El Padre misericordioso
Lc 15,1-3.11-32
Hno. Joemar Hohmann - Franciscano Capuchino
El Evangelio propone un texto conocido como: “La parábola del hijo pródigo”, que sin embargo, es más adecuado calificar como: “Parábola del Padre misericordioso”. Ella hace como una radiografía del corazón de Dios, mostrando lo que hay dentro de él, y cómo Él quiere nuestro bien y nuestra sanación.
Los publicanos reprochaban a Jesús porque comía y bebía con los pecadores, olvidándose completamente que el Señor ya sostenía en el Antiguo Testamento: “Yo no quiero la muerte del pecador, sino que se convierta y que viva” (Ez 33).
Actualmente, un número importante de personas tiene dificultad de comprender la dramática realidad del pecado en su vida personal o en la estructura social. Se prefiere usar conceptos más azucarados como limitación humana, imprudencia, falta de iluminación o secuela de traumas de infancia.

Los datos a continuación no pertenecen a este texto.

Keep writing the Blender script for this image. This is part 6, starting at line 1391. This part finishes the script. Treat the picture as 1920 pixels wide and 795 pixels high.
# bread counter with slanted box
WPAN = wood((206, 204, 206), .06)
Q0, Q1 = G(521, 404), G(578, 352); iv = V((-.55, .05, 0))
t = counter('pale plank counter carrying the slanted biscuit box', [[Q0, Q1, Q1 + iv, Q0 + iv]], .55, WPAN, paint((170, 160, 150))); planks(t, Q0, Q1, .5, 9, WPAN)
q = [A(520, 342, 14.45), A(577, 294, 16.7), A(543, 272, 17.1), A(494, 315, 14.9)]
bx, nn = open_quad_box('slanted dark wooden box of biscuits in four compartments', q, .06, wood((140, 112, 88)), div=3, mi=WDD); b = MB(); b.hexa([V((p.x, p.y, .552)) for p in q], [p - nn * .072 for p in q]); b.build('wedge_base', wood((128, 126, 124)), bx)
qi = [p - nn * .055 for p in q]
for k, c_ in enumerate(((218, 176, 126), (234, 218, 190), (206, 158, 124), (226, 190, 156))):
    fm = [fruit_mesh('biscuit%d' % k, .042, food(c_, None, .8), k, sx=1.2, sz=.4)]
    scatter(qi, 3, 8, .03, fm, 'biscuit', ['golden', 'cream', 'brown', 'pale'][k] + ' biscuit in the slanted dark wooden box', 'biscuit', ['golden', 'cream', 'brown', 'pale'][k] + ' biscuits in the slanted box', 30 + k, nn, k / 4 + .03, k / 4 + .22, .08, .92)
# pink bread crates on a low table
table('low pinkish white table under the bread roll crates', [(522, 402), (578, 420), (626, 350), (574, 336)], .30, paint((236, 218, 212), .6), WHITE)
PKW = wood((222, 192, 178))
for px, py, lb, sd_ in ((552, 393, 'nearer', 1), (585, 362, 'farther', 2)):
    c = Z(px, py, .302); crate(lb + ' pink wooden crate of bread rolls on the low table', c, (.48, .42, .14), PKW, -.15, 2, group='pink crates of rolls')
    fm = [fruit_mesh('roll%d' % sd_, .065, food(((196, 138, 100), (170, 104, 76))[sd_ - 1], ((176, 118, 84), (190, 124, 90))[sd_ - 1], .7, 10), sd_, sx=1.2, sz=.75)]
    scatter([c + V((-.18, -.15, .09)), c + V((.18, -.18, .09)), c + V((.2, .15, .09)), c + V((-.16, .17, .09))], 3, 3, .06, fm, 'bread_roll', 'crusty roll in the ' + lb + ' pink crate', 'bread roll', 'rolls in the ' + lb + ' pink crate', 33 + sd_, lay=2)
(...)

Todo esto tiene su peso, que no puede ser desconsiderado, pero el pecado es un acto, una palabra, un pensamiento o una omisión que ofende a Dios y manifiesta desprecio y abuso al semejante y, a la larga, destruye quien lo realiza.
Es justamente esto que el Padre misericordioso no desea y por ello se muestra acogedor hacia el hijo pródigo, que se arrepiente de su mal camino y retorna a Él.
Todos nosotros necesitamos de este abrazo del Padre generoso, porque alejarse de Dios para andar en las pavadas va frustrando al ser humano, y alguna vez le roba el gusto agradable que la vida tiene.
Por más cabezudo, quilombero y corrupto que uno haya sido, el Padre le abre su corazón y lo recibe con un abrazo de amor y comprensión.
Sin embargo, nosotros, como hijos pródigos del siglo XXI, tenemos que aprender con el Hijo pródigo del Evangelio, que manifestó verdadera compunción, pues recapacitó y dijo: “Padre, pequé contra el cielo y contra ti, ya no merezco ser tratado como hijo tuyo, trátame como a uno de tus jornaleros”.
Esto significa tomar conciencia de las macanas que uno realiza, y parar con esto, sin caer en la trampa de inventar justificativos hipócritas para seguir haciendo el mal.
Entender que uno pecó “contra el cielo y contra ti”, y ahora hay que poner empeño para reparar la bajeza realizada, lo que exige esfuerzo y humildad.
“Ya no merezco ser tratado como hijo tuyo” es el sollozo de quien defraudó su dignidad de hijo y debe purificarse con el sacramento de la reconciliación.
Una vez que uno se reconcilia consigo mismo y con Dios, se abren de par en par las puertas de la reconciliación con el semejante.